> OK, this comment is not entirely clear to me. I thought in your
> example you had ensemble 3, quorum 2, and you had lost both B2 and
> B3. In that case, you already lost quorum. Not for L1, but at that
> point there are cases in which you don't know if you've lost a
> record. In the specific scenario you describe, we know there is no
> record 1 because there is no record 0, fine. But, if you had a
> record 0, then we wouldn't know if we lost a record and consequently
> the ledger is broken. We may be able to fix this particular case by
> simply (not) replicating what we have and declaring success, but it
> is not a general solution, I'm afraid. 

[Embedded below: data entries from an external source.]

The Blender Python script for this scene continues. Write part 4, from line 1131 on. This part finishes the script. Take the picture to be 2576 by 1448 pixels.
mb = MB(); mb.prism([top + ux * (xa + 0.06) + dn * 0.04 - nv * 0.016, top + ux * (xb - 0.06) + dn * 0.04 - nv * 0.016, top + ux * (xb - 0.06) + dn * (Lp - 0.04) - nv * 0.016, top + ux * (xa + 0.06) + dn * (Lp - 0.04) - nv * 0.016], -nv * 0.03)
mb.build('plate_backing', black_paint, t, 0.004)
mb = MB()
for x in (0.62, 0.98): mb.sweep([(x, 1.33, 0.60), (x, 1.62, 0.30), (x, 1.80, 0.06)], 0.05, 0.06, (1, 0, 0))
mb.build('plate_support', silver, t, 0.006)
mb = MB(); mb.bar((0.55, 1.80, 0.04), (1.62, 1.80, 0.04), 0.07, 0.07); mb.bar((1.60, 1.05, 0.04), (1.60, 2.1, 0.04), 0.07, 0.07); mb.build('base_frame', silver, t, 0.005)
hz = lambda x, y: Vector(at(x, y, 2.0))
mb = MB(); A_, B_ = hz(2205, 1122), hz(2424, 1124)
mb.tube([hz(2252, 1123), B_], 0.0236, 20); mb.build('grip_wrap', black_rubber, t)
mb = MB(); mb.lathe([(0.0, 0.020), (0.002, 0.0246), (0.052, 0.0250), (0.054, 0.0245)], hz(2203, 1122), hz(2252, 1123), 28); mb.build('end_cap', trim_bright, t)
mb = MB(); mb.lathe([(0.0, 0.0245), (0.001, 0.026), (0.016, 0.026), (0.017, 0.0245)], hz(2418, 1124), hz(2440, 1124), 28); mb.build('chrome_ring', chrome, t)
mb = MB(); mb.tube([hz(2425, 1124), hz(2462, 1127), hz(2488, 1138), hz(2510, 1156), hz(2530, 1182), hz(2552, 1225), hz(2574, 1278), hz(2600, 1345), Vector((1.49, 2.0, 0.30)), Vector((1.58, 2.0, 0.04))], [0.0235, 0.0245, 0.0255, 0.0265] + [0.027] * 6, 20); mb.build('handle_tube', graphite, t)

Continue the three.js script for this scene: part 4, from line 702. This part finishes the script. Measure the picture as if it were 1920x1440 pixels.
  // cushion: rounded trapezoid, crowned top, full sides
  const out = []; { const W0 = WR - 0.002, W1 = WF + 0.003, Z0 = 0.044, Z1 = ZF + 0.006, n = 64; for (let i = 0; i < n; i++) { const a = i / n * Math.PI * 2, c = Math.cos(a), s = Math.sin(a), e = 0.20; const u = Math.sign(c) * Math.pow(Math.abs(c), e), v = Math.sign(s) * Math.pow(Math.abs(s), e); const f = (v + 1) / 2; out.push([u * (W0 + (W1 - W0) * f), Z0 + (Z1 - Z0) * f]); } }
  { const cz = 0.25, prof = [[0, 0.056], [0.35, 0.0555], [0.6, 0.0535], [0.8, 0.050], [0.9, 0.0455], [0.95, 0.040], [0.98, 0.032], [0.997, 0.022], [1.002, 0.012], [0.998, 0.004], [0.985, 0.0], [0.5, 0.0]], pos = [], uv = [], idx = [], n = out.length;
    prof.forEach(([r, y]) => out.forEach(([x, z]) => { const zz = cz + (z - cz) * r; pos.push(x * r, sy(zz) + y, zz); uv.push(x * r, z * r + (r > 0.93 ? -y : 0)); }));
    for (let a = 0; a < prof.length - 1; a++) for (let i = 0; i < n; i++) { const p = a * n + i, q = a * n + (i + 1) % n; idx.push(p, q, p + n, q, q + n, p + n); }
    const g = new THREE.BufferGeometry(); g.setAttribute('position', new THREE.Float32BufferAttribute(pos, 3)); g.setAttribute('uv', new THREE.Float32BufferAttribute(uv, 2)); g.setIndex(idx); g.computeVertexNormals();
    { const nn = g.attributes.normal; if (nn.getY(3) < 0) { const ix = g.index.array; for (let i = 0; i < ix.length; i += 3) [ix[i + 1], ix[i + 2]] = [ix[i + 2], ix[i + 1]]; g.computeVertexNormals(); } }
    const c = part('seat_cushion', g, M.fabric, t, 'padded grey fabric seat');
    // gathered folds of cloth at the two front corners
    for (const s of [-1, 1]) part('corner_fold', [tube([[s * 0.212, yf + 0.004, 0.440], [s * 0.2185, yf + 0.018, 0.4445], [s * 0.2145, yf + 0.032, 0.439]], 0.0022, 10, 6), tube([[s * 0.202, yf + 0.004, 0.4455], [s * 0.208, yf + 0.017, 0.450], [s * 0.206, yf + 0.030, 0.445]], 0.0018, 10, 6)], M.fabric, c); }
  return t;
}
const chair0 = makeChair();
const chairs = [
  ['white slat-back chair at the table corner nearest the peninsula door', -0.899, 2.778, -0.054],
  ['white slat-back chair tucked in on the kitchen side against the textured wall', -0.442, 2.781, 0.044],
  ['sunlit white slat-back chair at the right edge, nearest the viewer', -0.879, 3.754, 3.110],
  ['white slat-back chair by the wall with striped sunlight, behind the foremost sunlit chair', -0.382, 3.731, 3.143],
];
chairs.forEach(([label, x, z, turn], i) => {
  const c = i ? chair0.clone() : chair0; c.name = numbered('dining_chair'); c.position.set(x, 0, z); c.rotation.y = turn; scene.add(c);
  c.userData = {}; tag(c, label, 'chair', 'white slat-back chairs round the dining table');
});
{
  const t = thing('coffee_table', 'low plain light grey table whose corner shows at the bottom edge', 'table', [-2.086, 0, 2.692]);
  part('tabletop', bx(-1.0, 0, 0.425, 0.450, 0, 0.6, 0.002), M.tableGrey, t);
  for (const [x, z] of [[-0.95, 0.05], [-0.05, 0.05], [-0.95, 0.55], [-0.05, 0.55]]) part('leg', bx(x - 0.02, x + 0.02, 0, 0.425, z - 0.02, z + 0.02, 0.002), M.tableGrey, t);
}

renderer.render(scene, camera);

After we lose the first bookie, B3, we are able to detect that the
ledger is empty and that a bookie is down. However, we don't do
anything at this point, because the bookie which is down isn't in the
quorum for the first entry of the ledger. The problem, is that we only
ever start to perceive the problem when the second bookie, B2 goes
down.

My point is that we need to deal with the issue when the first bookie
goes down.

> 
> >> 
> >> 
> >>>> the postponing is already there, since the ledger couldn't be opened and 
> >>>> fenced.
> >> 
> >> Yeah Sijie you are right, it will postpone to next cycle. 
> >> AFAIK AutoRecovery feature will keep on trying to open it again and
> >> again, this cycle will never ends. It is a kind of hanging too.
> > Actually, it's a little worse than that. The recovery worker will
> > acquire the lock on the unreplicated node, try to open, release the
> > lock, and repeat ad infinitum, without any pause between loops. This
> > will create a lot of write traffic on zookeeper for the locks.
> 
> 
> Ok, thanks for the clarification. Having an unbounded number of
> attempts is definitely not good. Independent of how we solve this
> problem, I was thinking about keeping track of the number of
> attempts.
Ya, adding a ratelimiter would probably be enough.